By Ryan Pike
Like the rest of Canada, Calgary is a pretty desolate and unforgiving place during the five to seven months of winter. Most residents huddle indoors to wait out the frigid weather and local filmmakers are no exception. For the past two years a pair of local filmmakers have organized the Super 8 Challenge, designed to keep local talent active during the lean winter months.
“Just the winter alone sort of keeps you a shut-in,” says challenge co-founder Mike Peterson. “You can’t shoot a lot of stuff, even if you have an idea for it. Productions locally kind of shut down. There aren’t too many feature films and there aren’t too many commercials shot over the winter.”
Peterson hopes that the Super 8 Challenge strengthens the local film community.

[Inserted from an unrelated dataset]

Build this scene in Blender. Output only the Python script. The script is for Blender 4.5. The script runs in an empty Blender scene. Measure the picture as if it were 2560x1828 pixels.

He notes that while the films produced through the challenge are always important, the collaboration itself remain a crucial part of the event.
“The challenge is sort of a vehicle to build the community amongst the filmmakers and other artists in town,” reflects Peterson. “But it’s also a way to get filmmakers to collaborate amongst themselves, when usually you don’t know other directors or other filmmakers necessarily, and to see what our other fellow filmmakers are up to.”
Following an October call for entrants, 14 invitees were split into 10 groups and each group given the winter months to shoot a film using a Super 8 camera. To shake things up, though, Peterson and co-founder James Reckseidler added in a twist: four elements that must be part of each film.
“All the filmmakers that I invite submit suggestions for the four elements,” notes Peterson. “Based on their suggestions and my own suggestions, we draw them out of a hat and that’s what we end up with.”
As a result of these suggestions, all films were required to address the theme of communication between cultures, include stop-motion animation, a parking lot attendant character and an appearance of the letter F. These wrinkles force the filmmakers to create a bevy of short films that, while similar, are bound to be unique.
“This is a great place to see the local film talent that’s in town, because there’s a lot and I don’t know that it always get recognized,” shares Peterson. “Of the festivals and events around filmmaking, none of them are focused on Calgary so much [while] this is very much a Calgary event.”